The Charleston Conference is one of my favorites, and this year it was back to more of it’s normal self after a hybrid year in 2021 that left much to be desired. Others from ZSR attended, so I’ll keep my notes to a few key themes I heard bubble up.

Charleston is the best conference to have in-depth conversations with vendors about the state of library collections, upcoming initiatives, and new trends. One new trend that has been brewing for a while is vendors branching away from providing content and into also (or only) providing services for libraries and librarians. We have seen this for a while in the BIG companies providing analytic tools, etc. But now some new products are around and sounding interesting – here are two:

  • LeanLibrary: a SAGE product that is essentially a browser extension that connects to your holding from wherever your people are.

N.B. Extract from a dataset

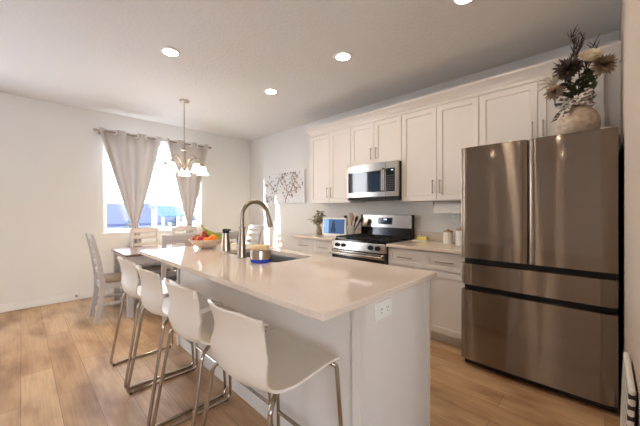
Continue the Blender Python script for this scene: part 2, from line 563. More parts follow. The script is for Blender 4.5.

So if faculty are on a publishers web site for a newly-published book – the extension would let them know that the library already has it. If researchers are on Google Scholar (and we KNOW they are – like a lot) then it lets them click directly into your content from there. You can embed your chat widget into the extension as well. It’s interesting and could help drive users to our content from places where they often get stuck. The tricky thing is how to pay for it – it’s not really collections, but also not separate from collections?
  • Skilltype: Is a professional development platform designed specifically for libraries and librarians. It seems like it is primarily an indexer of professional development opportunities across various platforms and lets you search for opportunities by subject, location, etc. It can also be set up as a system where you identify the skills you want your organization to have and then you can inventory the skills your people possess, want to develop, or have no interest in. Then you can use that information as you look to fill positions, request new positions, etc. You can also use it to set goals and track your own skill development, or that of your team or library. Interesting, for sure, but again – where does the money come from for it? Also it feels a bit like a big brother monitoring system, but I don’t think it HAS to be used that way.

There was also a lot of concern among librarians and vendors about the disturbing trend of laws trying to control or ban content in schools around the country. This was a conversation that came up in sessions, at vendor tables, over meals, and in the hallways. It was EVERYWHERE. One vendor of a huge platform I spoke to had been asked to confirm legally that none of their ‘potentially sensitive or offensive’ content would be accessed by anyone under the age of 18. The request was coming from a state consortium that was being forced to confirm that to their state government since they made agreements for K-12, public, and academic libraries in the state all together. The vendor worried that this was going to force consortia that serve k-12 to just stop subscribing to resources, even ones with content they had purchased outright if it had slavery, LGBTQ, women’s issues and that kind of content in it. At the final ‘Long Arm of the Law’ session that happens on the last day of the conference – they also spoke about the censorship issue and implored those of us librarians who are NOT in public libraries or state institutions (who may feel restricted in what they can say publicly) to show up for school board meetings when book bans are being pushed so we can speak out as librarians against them.

Finally I went to several sessions that had librarians looking critically at our move toward measuring our worth through metrics. Everything from the drawbacks of the impact factor as a way to measure quality (of research or of researchers in the TnP process), to criticisms of companies like Clarivate who are really IP and Patent companies with a side business of library systems and content, to critical looks at our reputation economy in scholarship – the conversations were really thought-provoking. A couple of quotes stood out: “As academics we are effectively addicted to attention” and “attention-based metrics mean we interact with the POPULAR research rather than the GOOD research.”

Lots of food for thought from the conference, and some products we will be requesting trials of in the new year including North American City Reports, Global Think Tanks, Ground News, Native American Tribal Histories and more!